Anisotropic models are unitary: A rejuvenation of standard quantum cosmology

TL;DR

This paper demonstrates that quantum anisotropic cosmological models are fundamentally unitary by showing all operator orderings can produce self-adjoint Hamiltonians, challenging previous beliefs of non-conservation of probability.

Contribution

It proves that non-unitarity in quantum anisotropic models is a misconception and that all such models can have self-adjoint Hamiltonians, extending the understanding of quantum cosmology.

Findings

All operator orderings can lead to self-adjoint Hamiltonians in anisotropic models.

Non-uniqueness of self-adjoint extensions is present and not exclusive to anisotropic models.

Explicit calculations are provided for a Bianchi III cosmological model.

Abstract

The present work proves that the folk-lore of the pathology of non-conservation of probability in quantum anisotropic models is wrong.

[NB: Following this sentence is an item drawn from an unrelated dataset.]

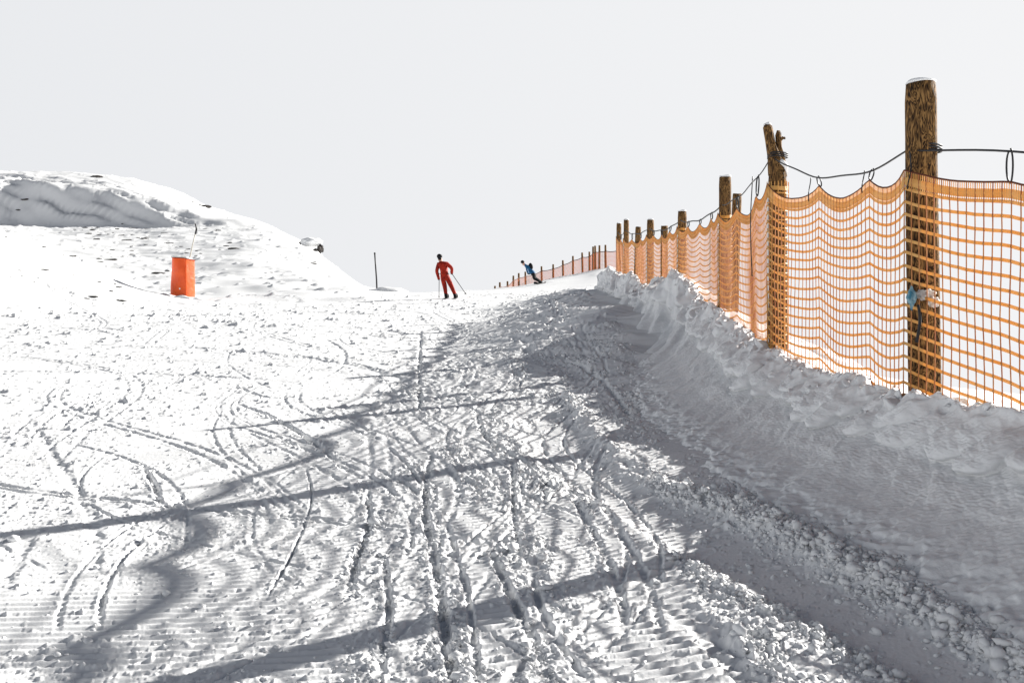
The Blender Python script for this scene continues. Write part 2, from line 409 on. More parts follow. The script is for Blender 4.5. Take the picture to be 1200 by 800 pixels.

It is shown in full generality that all operator ordering can lead to a Hamiltonian with a self-adjoint extension as long as it is constructed to be a symmetric operator, thereby making the problem of non-unitarity in context of anisotropic homogeneous model a ghost. Moreover, it is indicated that the self-adjoint extension is not unique and this non-uniqueness is suspected not to be a feature of Anisotropic model only, in the sense that there exists operator orderings such that Hamiltonian for an isotropic homogeneous cosmological model does not have unique self-adjoint extension, albeit for isotropic model, there is a special unique extension associated with quadratic form of Hamiltonian i.e {\it Friedrichs extension}. Details of calculations are carried out for a Bianchi III model.